More recently, a close associate of Berlusconi's brought a defamation action against Alexander Stille, an American critic.  In 2006, Stille published a book about Berlusconi entitled Sack of Rome: How a Beautiful European Country with a Fabled History and a Storied Culture Was Taken Over by a Man Named Silvio Berlusconi.  According to Donadio, the plaintiff in the lawsuit against Stille, who is the chairman of Berlusconi's Mediaset network, "objected to Stille's having reported that he was investigated in 1993 for illegal financing of the Socialist Party, without also noting that he was later cleared of those charges" and objected to Stille's claim that "Berlusconi 'has fused his business and private life almost totally,' as evidenced by his appointing [the plaintiff], 'his oldest childhood friend,' to run Mediaset."  The Italian court has yet to issue a ruling in this lawsuit.

Although Berlusconi was not successful in his actions against The Economist and Lane, Donadio reports that succeeding in court may not have been Berlusconi's primary goal in bringing those legal actions.  She writes:

But Stille and others contend that the point is not to win a judgment as much as to intimidate journalists and news outlets with the prospect of a lengthy and expensive court proceeding if they write something unfavorable. "For each of these suits, you may affect the behavior of another 100 journalists," Stille added.

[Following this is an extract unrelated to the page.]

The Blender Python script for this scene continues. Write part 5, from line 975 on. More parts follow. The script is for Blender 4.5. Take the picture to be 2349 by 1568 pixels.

Such litigation seems to have an effect.

Lane, of The Economist, said he was considering cutting all references to Berlusconi in the Italian — but not the British — edition of his forthcoming book on the Mafia. "I'm too tired of spending my own money," he said. "There are no medals to be won by being sued by Berlusconi." 

The accusation that a prominent and powerful public figure uses lawsuits to influence media coverage and as leverage to intimidate journalists attests to the potentially chilling effect the cost and expense of libel litigation can have on speech.  In America, lawsuits designed to chill speech have been termed "strategic lawsuits against public participation" or "SLAPP" suits.  In an effort to combat the chilling effect strategic litigation brought by a powerful person or company can have, a number of states have enacted what are called "anti-SLAPP" statutes.  These statutes provide procedural protections to media defendants and others subject to such actions.

As we will discuss in greater detail in a future post, anti-SLAPP statutes vary in form from state to state but typically provide the defendant with an opportunity obtain an early ruling on the merits of the lawsuit, and, if the defendant prevails, may also provide the possibity of recovering attorneys' fees.  These protections can ease the burden of litigation on a media defendant, and they can operate as a deterrent to those who would bring SLAPP suits.  States that have anti-SLAPP statutes include California, Massachusetts, New York, Louisiana, Georgia, Rhode Island, Maine, Indiana, Delaware, Minnesota, Nebraska, and Washington.  Thus, if you are sued in a state with an anti-SLAPP statute, you may well have an important additional arrow in your quiver to use in defending yourself.